### [What you have to do]
Return the lines below exactly, from the first line to the line that contains "5); b.build('string', tb)". Leave out pictures.

### [Dataset extract]

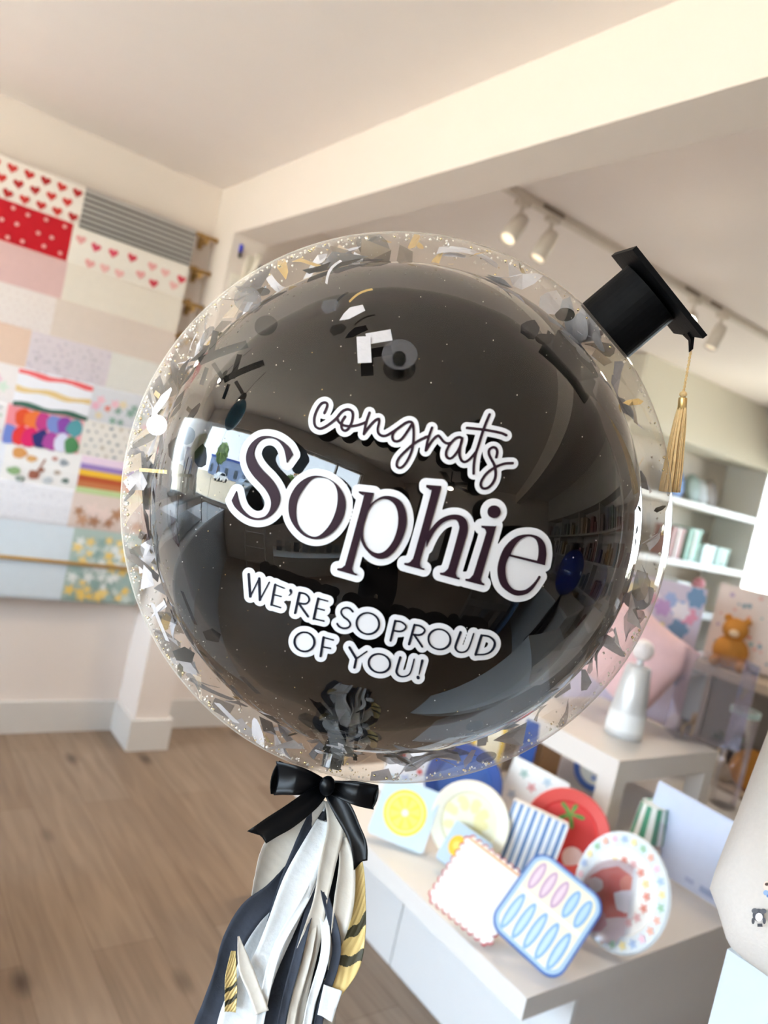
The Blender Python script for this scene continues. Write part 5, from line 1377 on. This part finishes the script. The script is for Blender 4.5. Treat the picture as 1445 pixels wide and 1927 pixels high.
# round warm ceiling lamps near the window
for i, (x, y) in enumerate(((-.55, 2.0), (-1.0, 1.5))):
    l = thing('pendant_lamp', ['pendant lamp above the window counter, nearer the wrapping paper', 'pendant lamp above the window counter, nearer the street window'][i], 'lamp', (x, y, 2.2), group='pendant lamps above the window counter')
    b = MB(); b.tube((x, y, 2.32), (x, y, ZC), .006, BLACKM, 6); b.build('cord', l)
    b = MB(); b.lathe([(.012, .12), (.05, .1), (.075, .0), (.07, .0), (.045, .09)], BLACKM, 18, (x, y, 2.2)); b.build('lamp_shade', l, smooth=True)
    b = MB(); b.ball((x, y, 2.225), .045, GLOW2, 14); b.build('bulb', l, smooth=True)
# other balloons
bb = thing('blue_bubble_balloon', 'dark blue bubble balloon with a small black cap, reflected at the right of the lettering', 'balloon', (1.62, -.62, 1.30))
BLU = mat('navy_balloon', '#0f2f86', .06, noise=0.0, ior=1.6)
b = MB(); b.ball((1.62, -.62, 1.30), .22, BLU, 40); b.build('bubble', bb, smooth=True)
b = MB(); b.box(1.54, 1.70, -.70, -.54, 1.565, 1.573, FELT); b.box(1.57, 1.65, -.67, -.59, 1.51, 1.565, FELT); b.build('cap', bb)
b = MB()
for k in range(10):
    a = 2*math.pi*k/10
    b.path([(1.62, -.62, 1.08), (1.62+.05*math.cos(a), -.62+.05*math.sin(a), .85), (1.62+.09*math.cos(a), -.62+.09*math.sin(a), .45)], [.01, .025, .018], INKT, 6)
b.build('streamers', bb, smooth=True)
tb = thing('teal_balloon', 'teal foil balloon floating by the street window', 'balloon', (-.9, 1.35, 2.02))
b = MB(); b.ball((-.9, 1.35, 2.02), .13, mat('teal_balloon_skin', '#1d7fa3', .12, noise=0), 28, (1, 1, 1.2)); b.build('bubble', tb, smooth=True)
b = MB(); b.path([(-.9, 1.35, 1.87), (-.91, 1.36, 1.4), (-.9, 1.36, .95)], .002, M('#c9d3d8'), 5); b.build('string', tb)

# ------------------------------------------------------------------ person taking the picture
CLOTH = mat('black_clothes', '#0b0b0f', .85, noise=.1)
NAVY = mat('navy_trousers', '#12172a', .85, noise=.1)
SKIN = mat('skin', '#c99a80', .5, noise=.04)
HAIR = mat('dark_brown_hair', '#2a1b13', .6, noise=.2, scale=80)
SHOE = mat('white_shoes', '#d9d9d9', .5)
bk = Vector((-math.cos(YAW), -math.sin(YAW), 0)); rt = Vector((math.sin(YAW), -math.cos(YAW), 0))
hips = bk*.46; hips.z = .93
def P3(r_, b_, z): 
    v = hips+rt*r_+bk*b_; return Vector((v.x, v.y, z))
def skinmesh(name, pts, edges, mt, parent, root=0, sub=2):
    me = bpy.data.meshes.new(name)
    o3 = parent.location if parent is not None else Vector((0, 0, 0))
    me.from_pydata([tuple(Vector(p[:3])-o3) for p in pts], edges, [])
    me.materials.append(mt)
    o = bpy.data.objects.new(name, me); COL.objects.link(o); o.parent = parent
    md = o.modifiers.new('skin', 'SKIN'); md.use_smooth_shade = True
    sv = me.skin_vertices[0].data
    for i, p in enumerate(pts):
        sv[i].radius = (p[3], p[4] if len(p) > 4 else p[3]); sv[i].use_root = (i == root)
    s2 = o.modifiers.new('sub', 'SUBSURF'); s2.levels = sub; s2.render_levels = sub
    return o
person = thing('person', 'person in black clothes holding up a phone, reflected in the middle of the balloon', 'person', (hips.x, hips.y, 0))
ph_c = EYE - FWD*.012
RH = ph_c + RIGHT*.055 - UP*.05 - FWD*.02
LH = ph_c - RIGHT*.055 - UP*.06 - FWD*.02
def tp(v, *r): return (v.x, v.y, v.z, *r)
pts = [tp(P3(0, 0, .95), .14, .10), tp(P3(0, .01, 1.12), .125, .09), tp(P3(0, .01, 1.30), .15, .10), tp(P3(0, 0, 1.40), .12, .08), tp(P3(0, -.01, 1.47), .05, .05),
       tp(P3(.17, 0, 1.38), .055), tp(P3(.21, -.16, 1.20), .046), tp(RH*.85+P3(.21, -.16, 1.2)*.15, .030),
       tp(P3(-.17, 0, 1.38), .055), tp(P3(-.21, -.16, 1.20), .046), tp(LH*.85+P3(-.21, -.16, 1.2)*.15, .030),
       tp(P3(.09, 0, .88), .10), tp(P3(.10, -.02, .50), .062), tp(P3(.11, 0, .10), .045),
       tp(P3(-.09, 0, .88), .10), tp(P3(-.10, -.02, .50), .062), tp(P3(-.11, 0, .10), .045)]
body = skinmesh('body', pts, [(0, 1), (1, 2), (2, 3), (3, 4), (2, 5), (5, 6), (6, 7), (2, 8), (8, 9), (9, 10), (0, 11), (11, 12), (12, 13), (0, 14), (14, 15), (15, 16)], CLOTH, person)
hc = P3(0, -.02, 1.60)
b = MB(); b.ball(hc, .095, SKIN, 24, (.9, .9, 1.22)); b.ball(hc-bk*.092+Vector((0, 0, -.01)), .016, SKIN, 10, (1, 1, 1.4))
for s_ in (-1, 1):
    b.ball(hc-bk*.078+rt*s_*.032+Vector((0, 0, .015)), .012, M('#2a2320'), 8); b.ball(hc+rt*s_*.088, .02, SKIN, 8, (.6, .6, 1.2))
b.ball(hc-bk*.080+Vector((0, 0, -.052)), .02, M('#a85a52'), 10, (1, 1, .35))
b.tube(P3(0, 0, 1.44), hc-Vector((0, 0, .06)), .05, SKIN, 14)
b.build('head', person, smooth=True)
b = MB(); b.ball(hc+bk*.028+Vector((0, 0, .03)), .106, HAIR, 22, (.95, .95, 1.12)); b.path([hc+bk*.06+Vector((0, 0, 0)), hc+bk*.09+Vector((0, 0, -.12)), hc+bk*.09+Vector((0, 0, -.25))], [.08, .075, .03], HAIR, 12); b.build('hair', person, smooth=True)
for s_, H, el in ((1, RH, P3(.21, -.16, 1.2)), (-1, LH, P3(-.21, -.16, 1.2))):
    wr = H*.85+el*.15
    d = (H-wr).normalized()
    hp = [tp(wr, .026, .02), tp(H, .034, .016)]; ed = [(0, 1)]
    for f in range(4):
        base = H+UP*(.030-.020*f)+d*.01
        k0_ = len(hp)
        m1 = base+RIGHT*(-s_)*.012-FWD*.004; m2 = m1+RIGHT*(-s_)*(.024-.002*abs(f-1.5))-FWD*.0; m3 = m2+RIGHT*(-s_)*.018
        hp += [tp(m1, .0095), tp(m2, .0085), tp(m3, .0075)]; ed += [(1, k0_), (k0_, k0_+1), (k0_+1, k0_+2)]
    k0_ = len(hp)
    hp += [tp(H-UP*.03-FWD*.02+RIGHT*(-s_)*.008, .011), tp(H-UP*.012-FWD*.03+RIGHT*(-s_)*.025, .010), tp(H+UP*.008-FWD*.03+RIGHT*(-s_)*.036, .008)]; ed += [(0, k0_), (k0_, k0_+1), (k0_+1, k0_+2)]
    skinmesh('hand', hp, ed, SKIN, person)
    b = MB(); fx = P3(s_*.11, -.02, .0)
    b.ball((fx.x-bk.x*.06, fx.y-bk.y*.06, .045), .05, SHOE, 14, (1, 1, .85)); b.ball((fx.x, fx.y, .05), .052, SHOE, 14, (1, 1, .95)); b.ball((fx.x-bk.x*.13, fx.y-bk.y*.13, .035), .04, SHOE, 14, (1, 1, .8)); b.build('shoe', person, smooth=True)
ph = thing('phone', 'dark phone held up in both hands by the person in black', 'phone', ph_c)
b = MB()
R4 = Matrix((RIGHT, UP, FWD)).transposed()
k_ = rrect(-.036, .036, -.12, .03, .009)
b.add([ph_c+R4@Vector((x, y, -.004)) for x, y in k_]+[ph_c+R4@Vector((x, y, .003)) for x, y in k_], [tuple(range(len(k_))), tuple(range(len(k_), 2*len(k_)))]+[(i, (i+1) % len(k_), len(k_)+(i+1) % len(k_), len(k_)+i) for i in range(len(k_))], mat('phone_black', '#101014', .3))
b.build('phone_body', ph)

# ------------------------------------------------------------------ outside the street window
SAND = mat('sunlit_concrete', '#cdbb9f', .9, noise=.06, scale=2)
b = MB(); b.box(-70, XW-.2, -45, 45, -.35, -.15, SAND); b.build('ground_street', kind='structure')
b = MB(); b.box(XF+.2, 40, -45, 45, -.35, -.15, SAND); b.build('ground_yard', kind='structure')
for i, (x, y, w, h, c, lb) in enumerate(((-42, 22, 9, 4.5, '#8fa3c9', 'low blue shop building across the parking lot'), (-45, 4, 8, 4.0, '#d9cfc4', 'long pale shop building across the parking lot'), (-40, -12, 7, 6, '#efe6d6', 'tall cream building across the parking lot'))):
    t = thing('shop_building', lb, 'building', (x, y, -.15), group='buildings across the parking lot')
    b = MB(); b.box(x-3, x+3, y-w, y+w, -.15, h, M(c)); b.build('walls', t)
    b = MB(); b.box(x-3.2, x+3.3, y-w-.3, y+w+.3, h, h+.5, M(['#2f57b0', '#c0544c', '#c98f4a'][i])); b.build('roof_band', t)
    for k in range(4):
        yy = y-w+w*(.3+.5*k)
        b = MB(); b.box(x+3.0, x+3.05, yy-.8, yy+.8, .6, 2.6, M('#4b5a66')); b.build('window', t)
def car(x, y, c, lb, a):
    t = thing('parked_car', lb, 'car', (x, y, -.15), (0, 0, a), 'cars in the parking lot')
    b = MB(); prof = [(-2.1, .35), (-2.15, .75), (-1.3, .95), (-.7, 1.42), (.8, 1.42), (1.5, .98), (2.1, .85), (2.15, .35)]
    b.slab(prof, -.85, .85, M(c, .25)); part(b, 'car_body', t)
    b = MB(); g_ = [(-1.15, .98), (-.65, 1.36), (.75, 1.36), (1.3, 1.0)]; b.slab(g_, -.86, .86, M('#2a3238', .1)); part(b, 'windows', t)
    for wx in (-1.35, 1.35):
        for wy in (-.8, .8):
            b = MB(); b.tube((wx, wy-.1, .33), (wx, wy+.1, .33), .33, BLACKM, 18); part(b, 'wheel', t)
car(-9.0, 1.6, '#5f6a72', 'grey parked car nearest the street window', 1.35)
car(-24, 14, '#e6e9ec', 'white car far across the parking lot', .3)
car(-26, 8, '#9fb0c4', 'pale blue car far across the parking lot', .3)
def tree(x, y, h, lb):
    t = thing('street_tree', lb, 'tree', (x, y, -.15), group='trees across the parking lot')
    b = MB(); b.path([(x, y, -.15), (x+.1, y, h*.4), (x, y+.1, h*.75)], [.22, .16, .08], M('#6d5640'), 8); b.build('trunk', t, smooth=True)
    b = MB()
    for i in range(500):
        d = Vector((random.gauss(0, 1), random.gauss(0, 1), random.gauss(0, 1))).normalized()*random.uniform(.5, 1)
        c = Vector((x+d.x*h*.28, y+d.y*h*.28, h*.68+d.z*h*.30)); q = Vector((random.gauss(0, 1), random.gauss(0, 1), random.gauss(0, 1))).normalized()*h*.05; r_ = q.orthogonal()
        b.add([c-q, c+r_, c+q, c-r_], [(0, 1, 2, 3)], M('#5e7d3c' if i % 2 else '#7d9a50'))
    b.build('crown', t)
tree(-26, 17, 6.5, 'bushy green tree beside the blue shop building')
tree(-33, -3, 5, 'smaller green tree before the pale shop building')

### [In response]
The Blender Python script for this scene continues. Write part 5, from line 1377 on. This part finishes the script. The script is for Blender 4.5. Treat the picture as 1445 pixels wide and 1927 pixels high.
# round warm ceiling lamps near the window
for i, (x, y) in enumerate(((-.55, 2.0), (-1.0, 1.5))):
    l = thing('pendant_lamp', ['pendant lamp above the window counter, nearer the wrapping paper', 'pendant lamp above the window counter, nearer the street window'][i], 'lamp', (x, y, 2.2), group='pendant lamps above the window counter')
    b = MB(); b.tube((x, y, 2.32), (x, y, ZC), .006, BLACKM, 6); b.build('cord', l)
    b = MB(); b.lathe([(.012, .12), (.05, .1), (.075, .0), (.07, .0), (.045, .09)], BLACKM, 18, (x, y, 2.2)); b.build('lamp_shade', l, smooth=True)
    b = MB(); b.ball((x, y, 2.225), .045, GLOW2, 14); b.build('bulb', l, smooth=True)
# other balloons
bb = thing('blue_bubble_balloon', 'dark blue bubble balloon with a small black cap, reflected at the right of the lettering', 'balloon', (1.62, -.62, 1.30))
BLU = mat('navy_balloon', '#0f2f86', .06, noise=0.0, ior=1.6)
b = MB(); b.ball((1.62, -.62, 1.30), .22, BLU, 40); b.build('bubble', bb, smooth=True)
b = MB(); b.box(1.54, 1.70, -.70, -.54, 1.565, 1.573, FELT); b.box(1.57, 1.65, -.67, -.59, 1.51, 1.565, FELT); b.build('cap', bb)
b = MB()
for k in range(10):
    a = 2*math.pi*k/10
    b.path([(1.62, -.62, 1.08), (1.62+.05*math.cos(a), -.62+.05*math.sin(a), .85), (1.62+.09*math.cos(a), -.62+.09*math.sin(a), .45)], [.01, .025, .018], INKT, 6)
b.build('streamers', bb, smooth=True)
tb = thing('teal_balloon', 'teal foil balloon floating by the street window', 'balloon', (-.9, 1.35, 2.02))
b = MB(); b.ball((-.9, 1.35, 2.02), .13, mat('teal_balloon_skin', '#1d7fa3', .12, noise=0), 28, (1, 1, 1.2)); b.build('bubble', tb, smooth=True)
b = MB(); b.path([(-.9, 1.35, 1.87), (-.91, 1.36, 1.4), (-.9, 1.36, .95)], .002, M('#c9d3d8'), 5); b.build('string', tb)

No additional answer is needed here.